Quello di ieri non deve essere stato un buon risveglio per Vladimir Putin. Nella conferenza stampa di fine d’anno di giovedì si era tenuto fuori dalla contesa tra Trump e i democratici e aveva dato ordine a Alexey Miller, presidente di Gazprom, di chiudere la partita sul gas con gli ucraini in modo da rallentare la loro pressione sulla Ue a proposito del gasdotto russo-tedesco North Stream 2. Ma non è servito a nulla. A sorpresa il presidente Usa ha inserito nel bilancio della difesa per il prossimo anno una clausola sanzionatoria per le aziende che partecipano al progetto North Stream.

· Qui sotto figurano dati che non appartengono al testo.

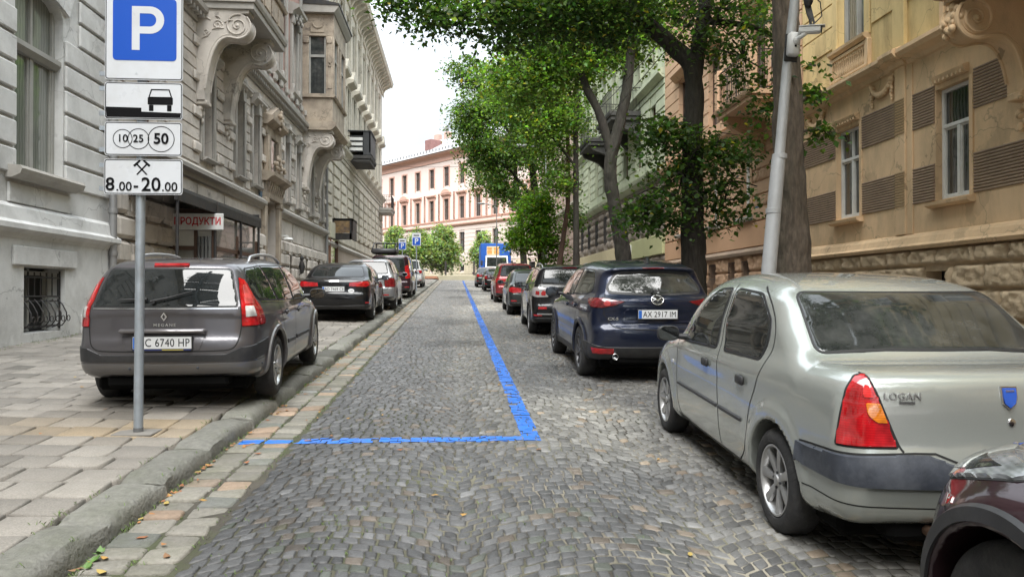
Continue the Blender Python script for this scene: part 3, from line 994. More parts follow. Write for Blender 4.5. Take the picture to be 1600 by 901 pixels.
 c.plate('', (0, -.872, .435), w=.52, frame=True)
 # exhaust and underside
 m = MB().lathe([(.026, -.16), (.029, 0), (.025, .002), (.022, -.05), (.0, -.06)], 20, 'y', (-.36, -.80, .262)); m.xform(Matrix.Identity(4))
 m.v = [(x, 2 * -.80 - y, z) for x, y, z in m.v]
 m.build('exhaust_pipe', mat('rusty_steel', (.16, .10, .07), .6, metal=.5, var=.4, vscale=20), c.root, 40)
 m = MB().box(-.72, .72, -.55, 3.1, .17, .30, bev=.03); m.box(-.55, .55, -.72, -.3, .20, .33, bev=.03)
 m.build('underbody', mat('underbody', (.005, .005, .005), .9, spec=.1), c.root)
 c.wheels(make_wheel(.305, .205, .185, 'seven'), c.W - .012)
 return c
# ------------------------------------------------------------------ the other cars
P_GREY = paint('paint_warm_grey', (.108, .102, .110), metal=.6, rough=.32, dust=.16, dustcol=(.22, .21, .20))
P_NAVY = paint('paint_navy', (.009, .014, .036), metal=.4, rough=.30, dust=.12, dustcol=(.17, .17, .17))
P_BLACK = paint('paint_black', (.004, .004, .005), metal=0, rough=.3, dust=.02, dustcol=(.08, .078, .075))
P_MAROON = paint('paint_maroon', (.028, .010, .015), metal=.4, rough=.3, dust=.08, dustcol=(.2, .18, .17))
P_RED = paint('paint_red', (.22, .018, .022), metal=.4, rough=.3, dust=.12)
P_SILVER = paint('paint_silver', (.26, .265, .27), metal=.6, rough=.33, dust=.15)
P_WHITE = paint('paint_white', (.58, .58, .57), metal=0, rough=.35, dust=.15)
P_DKGREEN = paint('paint_dark_green_grey', (.030, .036, .034), metal=.5, rough=.3, dust=.2, dustcol=(.2, .2, .19))
P_FLARE = paint('paint_arch_grey', (.13, .126, .128), metal=.4, rough=.42, dust=.2)
ROOFPL = mat('roof_rail_silver', (.50, .50, .51), .3, metal=.85)

def obl(t):
 return lambda x, y: x * math.cos(R(t)) + y * math.sin(R(t))

def orient(c, kind, a, b, o=.004):
 loc, n, _, _ = c.cast(kind, a, b)
 rgt = Vector((1, 0, 0)); rgt = (rgt - n * rgt.dot(n)).normalized(); up = n.cross(rgt)
 return Matrix(((rgt.x, up.x, n.x, loc.x + n.x * o), (rgt.y, up.y, n.y, loc.y + n.y * o), (rgt.z, up.z, n.z, loc.z + n.z * o), (0, 0, 0, 1)))

def roof_rail(c, sg, x, y0, y1, mt, h=.055, r=.016, lift=None, tops=None):
 def zt(y): return c.cast('top', sg * x, y)[0].z
 m = MB()
 n = 12
 pts = [(sg * x, y0, zt(y0) - .01)]
 for k in range(n + 1):
  y = y0 + .06 + (y1 - y0 - .12) * k / n
  pts.append((sg * x, y, zt(y) + h * (1 - .35 * abs(2 * k / n - 1) ** 3)))
 pts.append((sg * x, y1, zt(y1) - .01))
 m.tube(pts, r, 10)
 ym = (y0 + y1) / 2
 m.tube([(sg * x, ym, zt(ym) - .01), (sg * x, ym, zt(ym) + h)], r * .8, 8)
 return m.build('roof_rail', mt, c.root, 60)

def build_estate():
 S = dict(W=.868, wb=2.686, rt=.322, Ra=.375, flare=.024, fw=.03, fs=.075, paint=P_GREY,
  lower=[(-.66, .30), (-.82, .335), (-.885, .40), (-.905, .50), (-.91, .58), (-.905, .66), (-.875, .72), (-.865, .80), (-.85, .95), (-.82, 1.02), (-.5, 1.03), (.5, 1.01), (1.5, .985), (2.4, .965), (2.62, .96),
   (3.05, .89), (3.32, .80), (3.47, .68), (3.54, .55), (3.55, .40), (3.49, .27), (3.3, .21), (2.9, .20), (.3, .20), (-.3, .24)],
  gh=[(-.86, .9), (-.85, .985), (-.79, 1.12), (-.71, 1.27), (-.655, 1.345), (-.62, 1.385), (-.53, 1.418), (-.2, 1.445), (.4, 1.462), (1.0, 1.458), (1.4, 1.430), (1.65, 1.375), (2.0, 1.225), (2.55, .975), (2.75, .85), (1.0, .8)],
  zprof=[(.15, -.09), (.22, -.05), (.30, -.02), (.42, -.004), (.60, 0), (.75, -.002), (.86, -.012), (.97, -.035), (1.08, -.07)],
  wg=[(.85, .84), (.97, .832), (1.05, .81), (1.2, .755), (1.35, .685), (1.42, .64), (1.5, .56)],
  plan=[(-1.0, -.125), (-.6, -.050), (0, -.006), (.6, 0), (2.2, 0), (2.7, -.012), (3.1, -.06), (3.5, -.14)],
  gplan=[(-.9, -.10), (-.3, -.035), (.5, -.005), (1.2, 0), (1.9, -.01), (2.5, -.06)],
  br=.10, bf=.24, brg=.10, bfg=.22, kl=.13, kg=.11, ku=.05, crown=.045)
 c = Car('parked_car', 'warm grey estate with silver roof rails parked on the pavement behind the parking sign', 'car', S, 'cars parked along the left pavement', .022)
 for sd in ('L', 'R'):
  c.window('side_window', [(.205, 1.005, .03), (-.42, 1.035, .05), (-.555, 1.12, .05), (-.56, 1.26, .06), (-.46, 1.335, .04), (.06, 1.362, .02)], sd, seal=.014, r=0)
  c.window('side_window', [(1.05, .975, .02), (.275, 1.0, .02), (.12, 1.365, .03), (1.00, 1.365, .03)], sd, seal=.014, r=0)
  c.window('side_window', [(2.20, .955, .04), (1.12, .975, .02), (1.075, 1.365, .03), (1.42, 1.345, .06), (1.72, 1.245, .10)], sd, seal=.014, r=0)
  c.strip('waist_trim', [(-.40, 1.012), (.25, .985), (1.1, .958), (2.2, .938)], .010, sd, CHROME, off=.007, grid=.05)
  c.strip('door_gap', [(1.055, .26), (1.085, .60), (1.09, .95), (1.045, 1.38)], .007, sd, GAP)
  c.strip('door_gap', [(.10, 1.40), (.20, 1.02), (.33, .80), (.44, .62), (.475, .45), (.54, .30), (.62, .25)], .007, sd, GAP)
  c.strip('door_gap', [(.62, .25), (2.0, .25), (2.16, .30), (2.20, .50), (2.22, .92)], .006, sd, GAP)
  for a, b in ((.56, 1.03), (1.12, 2.12)):
   c.patch('rubbing_strip', rp([(a, .50), (b, .485), (b, .535), (a, .55)], .014), sd, BLACKPL, off=.014, bw=.008, grid=.05)
  door_handle(c, sd, .56, .86, P_GREY, .20, .036)
  door_handle(c, sd, 1.32, .845, P_GREY, .20, .036)
  mirror(c, sd, 2.13, .965, BLACKPL, size=(.115, .075, .085))
  # broad painted arch over the wheel
  for yc in (0, 2.686):
   arc = [(yc + math.cos(R(a)) * .408, .322 + math.sin(R(a)) * .408) for a in range(-12, 193, 8)]
   c.strip('arch_flare', arc, .060, sd, P_FLARE, off=.012, grid=.03, bw=1, sink=.003)
 c.window('rear_window', [(-.645, .985, .03), (.645, .985, .03), (.60, 1.15, .1), (.545, 1.335, .04), (-.545, 1.335, .04), (-.60, 1.15, .1)], 'rear', seal=.014, r=0, glassmat=GLASS, grid=.04)
 c.window('windscreen', [(-.68, 1.0, .06), (.68, 1.0, .06), (.56, 1.36, .06), (-.56, 1.36, .06)], 'front', seal=.02, grid=.05)
 c.strip('tailgate_trim', [(-.65, .968), (.65, .968)], .011, 'rear', CHROME, off=.004)
 c.patch('high_brake_lamp', rp([(-.165, 1.352), (.165, 1.352), (.165, 1.385), (-.165, 1.385)], .014), 'rear', REDL, off=.018, bw=.010, grid=.03)
 # tailgate outline
 c.strip('tailgate_gap', [(-.69, .97), (-.685, .80), (-.665, .66), (-.62, .585), (-.5, .57), (.5, .57), (.62, .585), (.665, .66), (.685, .80), (.69, .97)], .008, 'rear', GAP)
 # plate recess and handle bar
 c.patch('plate_recess', rp([(-.33, .575), (.33, .575), (.38, .74), (-.38, .74)], .03), 'rear', P_GREY, off=.004, bw=.006, grid=.03)
 hb = MB().box(-.385, .385, -.945, -.865, .742, .785, bev=.018)
 hb.build('tailgate_bar', paint('paint_bar_grey', (.19, .18, .185), metal=.6, rough=.3, dust=.1), c.root, 50)
 c.plate('BC 6740 HP', (0, -.918, .655), w=.52)
 m = MB().box(-.255, .255, -.9285, -.925, .5845, .596); m.build('plate_frame_strip', mat('ink_blue', (.02, .03, .12), .5), c.root)
 m = MB().box(.0, .19, -.9305, -.928, .587, .5945); m.build('plate_frame_letters', mat('ink_yellow', (.5, .42, .08), .5), c.root)
 # diamond emblem and lettering
 M = orient(c, 'rear', 0, .895, .003)
 d = MB()
 out = [(0, .052), (.036, 0), (0, -.052), (-.036, 0)]; inn = [(0, .024), (.015, 0), (0, -.024), (-.015, 0)]
 vs = [(x, y, .0) for x, y in out] + [(x * .8, y * .8, .012) for x, y in out] + [(x, y, .012) for x, y in inn] + [(x, y, .0) for x, y in inn]
 fs = []
 for k in range(4):
  j = (k + 1) % 4
  for r_ in range(3): fs.append((r_ * 4 + k, r_ * 4 + j, r_ * 4 + 4 + j, r_ * 4 + 4 + k))
 d.add(vs, fs); d.xform(M); d.build('diamond_emblem', CHROME, c.root)
 text_mesh('lettering', 'MEGANE', .036, CHROME, c.root, orient(c, 'rear', .005, .815, .003), .002, .001, sx=1.15, space=1.35)
 # rear wiper
 m = MB().tube([(-.10, -.83, 1.03), (-.10, -.87, 1.035)], .022, 10); m.tube([(-.12, -.865, 1.035), (.06, -.845, 1.075), (.24, -.82, 1.13)], [.012, .010, .006], 6)
 m.tube([(-.15, -.855, 1.055), (-.42, -.84, 1.05)], [.016, .006], 6)
 m.build('wiper', BLACKPL, c.root, 50)
 # tail lamps
 for sg in (-1, 1):
  t = 38 * sg; kind = ('dir', t); ob = obl(t)
  P = [(ob(sg * .685, -.80), .795), (ob(sg * .68, -.80), .95), (ob(sg * .665, -.74), 1.12), (ob(sg * .65, -.68), 1.26), (ob(sg * .685, -.63), 1.235), (ob(sg * .74, -.56), 1.08), (ob(sg * .795, -.47), .95), (ob(sg * .82, -.42), .83), (ob(sg * .82, -.435), .80)]
  p = rp(P, .012)
  lamp = c.patch('tail_lamp', p, kind, REDL, off=.010, bw=.007, grid=.025)
  c.patch('lamp_shadow_gap', offset_poly(p, .005), kind, GAP, off=.002, bw=0, grid=.03, parent=lamp)
  Q = [(ob(sg * .725, -.80), .885), (ob(sg * .72, -.79), .985), (ob(sg * .775, -.70), .985), (ob(sg * .79, -.67), .885)]
  c.patch('clear_lens', rp(Q, .01), kind, CLEARL, off=.0145, bw=.003, grid=.025, parent=lamp)
  Q = [(ob(sg * .725, -.78), 1.0), (ob(sg * .70, -.70), 1.19), (ob(sg * .715, -.66), 1.19), (ob(sg * .775, -.66), 1.0)]
  c.patch('pink_lens', rp(Q, .01), kind, lens('pale_red_lens', (.55, .07, .07)), off=.0145, bw=.003, grid=.025, parent=lamp)
  roof_rail(c, sg, .565, .0, 1.62, ROOFPL, h=.062, r=.018)
 # bumper: dark band over a paler valance
 yc = -.05
 def th(x, y): return math.degrees(math.atan2(x, yc - y))
 A = th(.868, -.36)
 up = [(-A, .66), (-th(.82, -.62), .635), (-40, .60), (-34, .545), (34, .545), (40, .60), (th(.82, -.62), .635), (A, .66)]
 dn = [(A - 3, .50), (th(.80, -.68), .475), (0, .470), (-th(.80, -.68), .475), (-A + 3, .50)]
 c.patch('bumper_strip', up + dn, ('cyl', yc), BLACKPL, off=.010, bw=.008, grid=.025)
 c.patch('lower_valance', [(-A + 6, .47), (0, .455), (A - 6, .47), (A - 8, .40), (50, .355), (0, .345), (-50, .355), (-A + 8, .40)], ('cyl', yc), P_FLARE, off=.006, bw=.006, grid=.03)
 for a in (-58, -20, 20, 58):
  M = Matrix.Translation(c.cast(('cyl', yc), a, .415)[0]) @ Matrix.Rotation(R(a), 4, 'Z') @ Matrix.Rotation(R(90), 4, 'X')
  m = MB().lathe([(0, .014), (.010, .013), (.012, .011), (.013, -.01)], 14, 'z'); m.xform(M); m.build('parking_sensor', GREYPL, c.root, 40)
 m = MB().tube([(.16, -.25, 1.42), (.16, -.33, 1.58), (.16, -.36, 1.72)], [.008, .004, .002], 6); m.ball((.16, -.25, 1.435), .022, .03, .014); m.build('aerial', BLACKPL, c.root, 50)
 m = MB().box(-.70, .70, -.6, 3.2, .17, .30, bev=.03); m.box(-.55, .55, -.78, -.4, .22, .34, bev=.03); m.build('underbody', MATS['underbody'], c.root)
 c.wheels(make_wheel(.322, .215, .205, 'twin', alloy=ALLOYMIX), c.W - .002)
 return c
ALLOYMIX = mat('alloy_polished', (.58, .58, .58), .28, metal=.85, var=.08, dirt=(.1, .1, .1), dirt_amt=.3, dscale=12)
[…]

LE SANZIONI interesseranno le società coinvolte nella costruzione di North Steram nonché quello russo-turco Turkish stream, nonché i top manager di queste società. In teoria la misura per quanto riguarda la pipeline turca dovrebbe avere modesti effetti pratici visto che è già operativa, ma la ricaduta nei rapporti Erdogan-Trump potrebbe essere disastrosa. Il presidente turco in settimana aveva già tuonato che in caso di sanzioni contro Turkish stream avrebbe assunto «misure analoghe contro gli Usa» e si era spinto fino al punto di minacciare di «essere pronto a chiudere le basi americane per sempre».

Ma anche qui la contesa non è solo politica: le sanzioni decise dalla Casa Bianca sarebbero volte a impedire il prolungamento del gasdotto fino ad Atene con il coinvolgimento anche di Bulgaria e Serbia nel progetto. Per quanto riguarda invece North Stream 2, il gasdotto che porterebbe “oro blu” dalla Russia alla Germania attraverso il mar Baltico le conseguenze sono immediate e rischiano di bloccare sine die la conclusione dei lavori.

Secondo quanto scrive Interfax già «3 ore prima della notizia della firma di Trump del bilancio della difesa, l’azienda svizzera addetta alla posa dei tubi di North Stream 2, la Allseas, ha annunciato che stava per sospendere la costruzione del gasdotto a causa dell’adozione negli Stati Uniti sanzioni contro i costruttori del progetto».

LA ALLSEAS era in procinto di tagliare il traguardo nella posa dei tubi. Kommersant sostiene che «North Stream 2 è già stato costruito per circa il 92% e avrebbe dovuto essere già concluso. Il problema si è verificato a causa delle autorità danesi, che solo questo autunno avevano permesso la costruzione della pipeline nelle loro acque». Il governo tedesco sta prendendo tempo per valutare la situazione, essendo al suo interno diviso. Rompere con gli Usa su questo terreno non è facile e alcuni settori della Cdu stanno puntando a ritirarsi da una partita di poker in cui la posta sta diventando assai alta. Ma a questo punto della mano, anche i russi vogliono vedere come si comporteranno gli europei. Nel comunicato fatto circolare dal ministero degli esteri si afferma con una nota di sarcasmo: «Sarà comunque curioso vedere quanto i vari paesi europei siano sovrani, e chi tra essi, ad esempio, la Germania, si piegheranno a Washington per finanziare docilmente l’industria energetica americana, dimenticando i propri interessi economici». Per i russi si tratta di un’evidente azione di concorrenza scorretta per imporre in Europa il gas Usa che essendo trasportato via nave è assai più costoso di quello russo. Del resto non lo nega lo stesso Trump nel documento politico che accompagna la firma del bilancio. «Vorrei ringraziare il Congresso per aver adottato il bilancio entro la fine dell’anno. Come ho già detto molte volte, le discussioni protratte danneggiano la nostra capacità di attenzione e di competizione con Cina e Russia» sottolinea Trump.

L’INQUILINO della Casa bianca insiste sui timori Usa riguardo le attività della Federazione Russa in Africa, sull’attività russa e cinese nella regione artica, nonché sulla «minaccia di aggressione militare da parte di Mosca contro i paesi membri della Nato». Ma l’entrata a gamba tesa americana nel mercato energetico europeo preoccupa non poco il Cremlino visto che l’economia russa continua a dipendere dall’esportazione di materie prime. «Tra poco non ci sarà data la possibilità neppure di respirare» si è lasciata sfuggire infastidita Marya Zacharova, portavoce del ministro degli esteri Sergey Lavrov, appena saputo della decisione di Trump.